> **Set task**
Keep only the lines of the data below that contain "Blender", and copy them.

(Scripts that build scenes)
-- Begin --

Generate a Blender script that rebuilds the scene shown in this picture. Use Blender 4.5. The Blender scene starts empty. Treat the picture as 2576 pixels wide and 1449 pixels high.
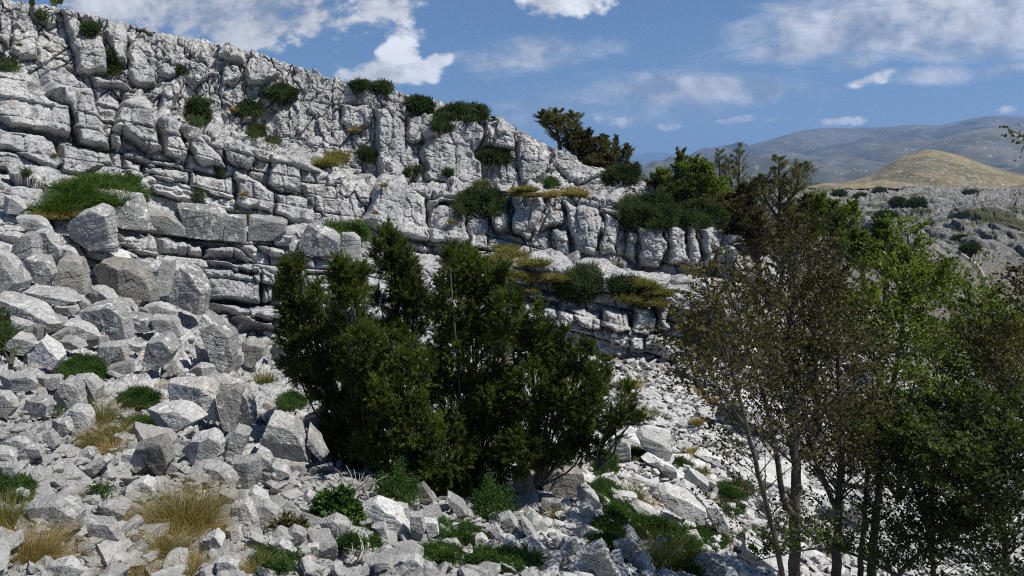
import bpy, math, random
import numpy as np
from math import radians as R
rng = np.random.default_rng(7)
random.seed(7)
SC = bpy.context.scene
COL = SC.collection

# ------------------------------------------------------------------ camera, sky, sun, exposure
F = 2012.0            # focal length in units of a frame 2576 wide
PITCH = R(-7.0)
cam = bpy.data.cameras.new('camera'); camo = bpy.data.objects.new('camera', cam); COL.objects.link(camo)
cam.sensor_width = 36.0; cam.lens = 36.0 * F / 2576.0
cam.clip_start = 0.1; cam.clip_end = 60000
camo.location = (0, 0, 0); camo.rotation_euler = (R(90) + PITCH, 0, 0)
SC.camera = camo

SUN_EL = R(57); SUN_AZ = R(106)      # azimuth measured clockwise from the view direction
SKY_STRENGTH = 0.057; SUN_STRENGTH = 4.8
HAZE = 7e-5
sl = bpy.data.lights.new('sun', 'SUN'); sl.energy = SUN_STRENGTH; sl.angle = R(0.5); sl.color = (1.0, 0.95, 0.88)
so = bpy.data.objects.new('sun', sl); COL.objects.link(so)
so.rotation_euler = (R(90) - SUN_EL, 0, math.pi - SUN_AZ)
SC.view_settings.view_transform = 'Standard'; SC.view_settings.look = 'None'
SC.view_settings.exposure = 0.42; SC.view_settings.gamma = 1.0
SC.cycles.max_bounces = 5; SC.cycles.diffuse_bounces = 2; SC.cycles.glossy_bounces = 1
SC.cycles.transmission_bounces = 2; SC.cycles.transparent_max_bounces = 4; SC.cycles.volume_bounces = 0
SC.cycles.use_adaptive_sampling = True; SC.cycles.adaptive_threshold = 0.01
SC.cycles.use_denoising = False; SC.cycles.filter_width = 1.1; SC.cycles.denoising_prefilter = 'ACCURATE'

cp, sp = math.cos(PITCH), math.sin(PITCH)
def ray(x, y):
    """direction through a point of the 2576 x 1449 frame, scaled so that its forward (Y) part is 1"""
    a = (np.asarray(x, float) - 1288.0) / F; b = -(np.asarray(y, float) - 724.5) / F
    dy = cp - b * sp; dz = sp + b * cp
    return np.stack([a / dy, np.ones_like(a / dy), dz / dy], -1)
def W(x, y, D):
    return ray(x, y) * np.asarray(D, float)[..., None]
def proj(P):
    P = np.asarray(P, float)
    d = P[..., 1] * cp + P[..., 2] * sp; u = -P[..., 1] * sp + P[..., 2] * cp
    return 1288 + F * P[..., 0] / d, 724.5 - F * u / d
def px(D): return D / F       # metres per frame unit

# ------------------------------------------------------------------ node helpers
def new_mat(name):
    m = bpy.data.materials.new(name); m.use_nodes = True
    nt = m.node_tree; nt.nodes.clear()
    return m, nt
class NT:
    def __init__(s, nt): s.nt = nt
    def n(s, t, **kw):
        nd = s.nt.nodes.new(t)
        for k, v in kw.items():
            if k == 'inp':
                for i, val in v.items():
                    if hasattr(val, 'is_linked') or hasattr(val, 'links'): s.nt.links.new(val, nd.inputs[i])
                    else: nd.inputs[i].default_value = val
            else: setattr(nd, k, v)
        return nd
    def math(s, op, a, b=0.0, c=None, clamp=False):
        inp = {0: a, 1: b}
        if c is not None: inp[2] = c
        return s.n('ShaderNodeMath', operation=op, use_clamp=clamp, inp=inp).outputs[0]
    def mix(s, f, a, b, blend='MIX'):
        nd = s.nt.nodes.new('ShaderNodeMix'); nd.data_type = 'RGBA'; nd.blend_type = blend
        for i, v in ((0, f), (6, a), (7, b)):
            if hasattr(v, 'links'): s.nt.links.new(v, nd.inputs[i])
            else:
                if i and not hasattr(v, '__len__'): v = (v, v, v, 1)
                if i and len(v) == 3: v = (*v, 1)
                nd.inputs[i].default_value = v
        return nd.outputs[2]
    def noise(s, vec, scale, detail=4.0, rough=0.55, lac=2.0, dist=0.0, out=0):
        return s.n('ShaderNodeTexNoise', inp={'Vector': vec, 'Scale': scale, 'Detail': detail, 'Roughness': rough, 'Lacunarity': lac, 'Distortion': dist}).outputs[out]
    def ramp(s, v, a, b, c=0.0, d=1.0, smooth=True):
        nd = s.n('ShaderNodeMapRange', inp={0: v, 1: a, 2: b, 3: c, 4: d})
        if smooth: nd.interpolation_type = 'SMOOTHSTEP'
        return nd.outputs[0]
    def scalevec(s, v, sc):
        return s.n('ShaderNodeVectorMath', operation='MULTIPLY', inp={0: v, 1: sc}).outputs[0]

# ------------------------------------------------------------------ sky with clouds
world = bpy.data.worlds.new('World'); SC.world = world; world.use_nodes = True
wt = world.node_tree; wt.nodes.clear(); g = NT(wt)
sky = g.n('ShaderNodeTexSky'); sky.sky_type = 'NISHITA'; sky.sun_disc = False
sky.sun_elevation = SUN_EL; sky.sun_rotation = SUN_AZ; sky.altitude = 1300
sky.air_density = 1.0; sky.dust_density = 2.6; sky.ozone_density = 2.2
tc = g.n('ShaderNodeTexCoord').outputs['Generated']
sep = g.n('ShaderNodeSeparateXYZ', inp={0: tc})
yy = g.math('MAXIMUM', sep.outputs[1], 0.02)
U = g.math('DIVIDE', sep.outputs[0], yy); V = g.math('DIVIDE', sep.outputs[2], yy)
uv = g.n('ShaderNodeCombineXYZ', inp={0: U, 1: V, 2: 0.0}).outputs[0]
# clouds: (x, y, half width, half height, strength, slant, brightness, wispy) in frame units
CL = [(560, 15, 470, 100, 1.0, -.05, .62, 0), (760, 50, 200, 85, .78, 0, .72, 0), (950, 15, 170, 60, .8, 0, .8, 0), (300, -10, 300, 80, .85, 0, .62, 0),
      (985, 178, 125, 36, 1.25, 0, 1.0, 0), (1000, 142, 62, 42, 1.2, 0, 1.15, 0), (1095, 158, 70, 20, 1.0, .32, 1.0, 0), (900, 192, 80, 22, .9, 0, .95, 0),
      (1410, 0, 130, 45, 1.2, 0, .95, 0),
      (1350, 142, 180, 36, .62, .1, .72, 1), (2330, 45, 360, 75, 1.0, .1, .82, 1), (2480, 60, 220, 70, 1.0, 0, .85, 1), (2060, 120, 230, 40, .75, .12, .75, 1),
      (1990, 45, 80, 40, .6, 0, .8, 1), (2160, 150, 90, 30, .7, .1, .8, 1), (2195, 193, 75, 20, .85, .25, .95, 0), (2370, 190, 150, 20, .7, 0, .75, 1),
      (1850, 215, 220, 42, .75, .05, .7, 1), (1650, 235, 260, 50, .62, 0, .62, 1), (1500, 298, 95, 26, .68, -.05, .8, 0), (1400, 290, 260, 40, .5, 0, .6, 1),
      (1715, 316, 60, 14, .62, 0, .8, 0), (1860, 302, 85, 14, .68, .05, .8, 0), (2050, 312, 75, 18, .72, .1, .85, 0), (2130, 303, 60, 12, .65, 0, .85, 0),
      (2370, 300, 40, 12, .55, 0, .8, 0), (2540, 275, 50, 14, .55, 0, .8, 0), (2530, 175, 100, 18, .6, .1, .8, 1)]
mask0 = mask1 = None; br = None
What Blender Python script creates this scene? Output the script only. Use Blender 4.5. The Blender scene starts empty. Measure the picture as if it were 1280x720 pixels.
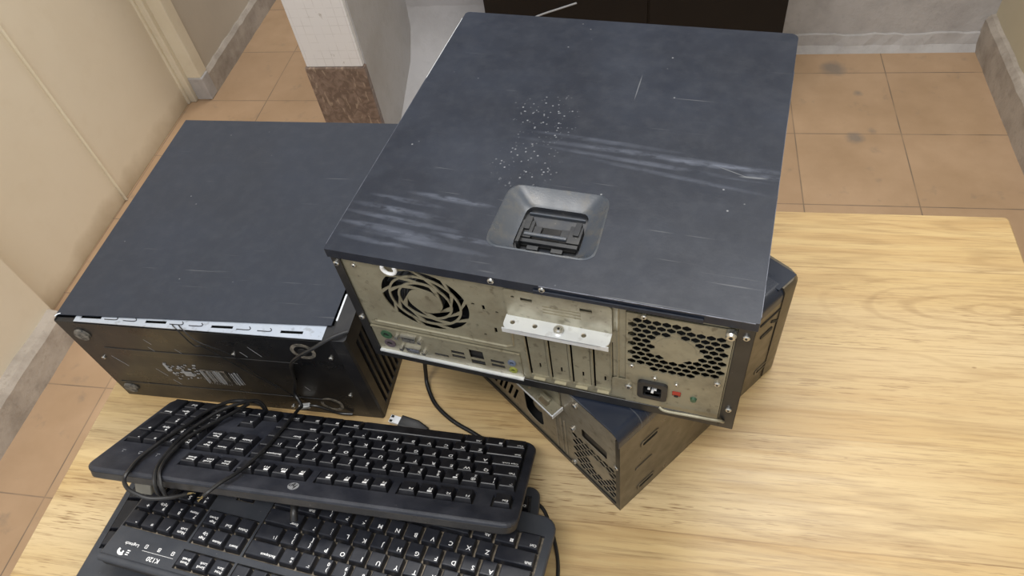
import bpy, math, random
from mathutils import Matrix, Vector
random.seed(7)
PI = math.pi
sc = bpy.context.scene
COL = sc.collection
Z0 = 0.75                                   # table top height

# ------------------------------------------------------------------ helpers
def lin(r, g, b):
    f = lambda c: (c/255/12.92) if c/255 <= .04045 else ((c/255+.055)/1.055)**2.4
    return (f(r), f(g), f(b), 1)

class NT:
    """tiny node-graph helper"""
    def __init__(s, name, rough=.5, metal=0., base=(.5, .5, .5, 1), spec=.5):
        s.m = bpy.data.materials.new(name); s.m.use_nodes = True
        s.nt = s.m.node_tree; s.b = s.nt.nodes['Principled BSDF']
        s.b.inputs['Roughness'].default_value = rough; s.b.inputs['Metallic'].default_value = metal
        s.b.inputs['Base Color'].default_value = base
        s.b.inputs['Specular IOR Level'].default_value = spec
        s._co = None
    def n(s, t, **kw):
        nd = s.nt.nodes.new(t)
        for k, v in kw.items(): setattr(nd, k, v)
        return nd
    def put(s, sock, v):
        if hasattr(v, 'is_output'): s.nt.links.new(v, sock)
        else: sock.default_value = v
    def co(s):
        if s._co is None: s._co = s.n('ShaderNodeTexCoord').outputs['Object']
        return s._co
    def map(s, scale=(1, 1, 1), loc=(0, 0, 0), rot=(0, 0, 0), src=None):
        nd = s.n('ShaderNodeMapping'); s.put(nd.inputs[0], src or s.co())
        nd.inputs['Scale'].default_value = scale; nd.inputs['Location'].default_value = loc; nd.inputs['Rotation'].default_value = rot
        return nd.outputs[0]
    def noise(s, scale=5, detail=4, rough=.5, vec=None, dist=0., color=False):
        nd = s.n('ShaderNodeTexNoise'); s.put(nd.inputs['Vector'], vec or s.co())
        nd.inputs['Scale'].default_value = scale; nd.inputs['Detail'].default_value = detail
        nd.inputs['Roughness'].default_value = rough; nd.inputs['Distortion'].default_value = dist
        return nd.outputs['Color' if color else 'Fac']
    def voro(s, scale, vec=None, feature='F1', out='Distance'):
        nd = s.n('ShaderNodeTexVoronoi', feature=feature); s.put(nd.inputs['Vector'], vec or s.co())
        nd.inputs['Scale'].default_value = scale
        return nd.outputs[out]
    def ramp(s, fac, a, b, lo=0., hi=1.):
        nd = s.n('ShaderNodeMapRange'); nd.clamp = True
        s.put(nd.inputs['Value'], fac); nd.inputs['From Min'].default_value = a; nd.inputs['From Max'].default_value = b
        nd.inputs['To Min'].default_value = lo; nd.inputs['To Max'].default_value = hi
        return nd.outputs[0]
    def math(s, op, a, b=0., c=0.):
        nd = s.n('ShaderNodeMath', operation=op); s.put(nd.inputs[0], a); s.put(nd.inputs[1], b); s.put(nd.inputs[2], c)
        return nd.outputs[0]
    def mix(s, f, a, b, blend='MIX'):
        nd = s.n('ShaderNodeMix', data_type='RGBA', blend_type=blend); s.put(nd.inputs[0], f); s.put(nd.inputs[6], a); s.put(nd.inputs[7], b)
        return nd.outputs[2]
    def xyz(s, src=None):
        nd = s.n('ShaderNodeSeparateXYZ'); s.put(nd.inputs[0], src or s.co()); return nd.outputs
    def comb(s, x=0., y=0., z=0.):
        nd = s.n('ShaderNodeCombineXYZ'); s.put(nd.inputs[0], x); s.put(nd.inputs[1], y); s.put(nd.inputs[2], z); return nd.outputs[0]
    def color(s, v): s.put(s.b.inputs['Base Color'], v); return s
    def rough(s, v): s.put(s.b.inputs['Roughness'], v); return s
    def bump(s, h, st=.3, d=.001):
        nd = s.n('ShaderNodeBump'); s.put(nd.inputs['Height'], h); nd.inputs['Strength'].default_value = st; nd.inputs['Distance'].default_value = d
        s.put(s.b.inputs['Normal'], nd.outputs[0]); return s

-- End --

> **Exercise output**
Generate a Blender script that rebuilds the scene shown in this picture. Use Blender 4.5. The Blender scene starts empty. Treat the picture as 2576 pixels wide and 1449 pixels high.
What Blender Python script creates this scene? Output the script only. Use Blender 4.5. The Blender scene starts empty. Measure the picture as if it were 1280x720 pixels.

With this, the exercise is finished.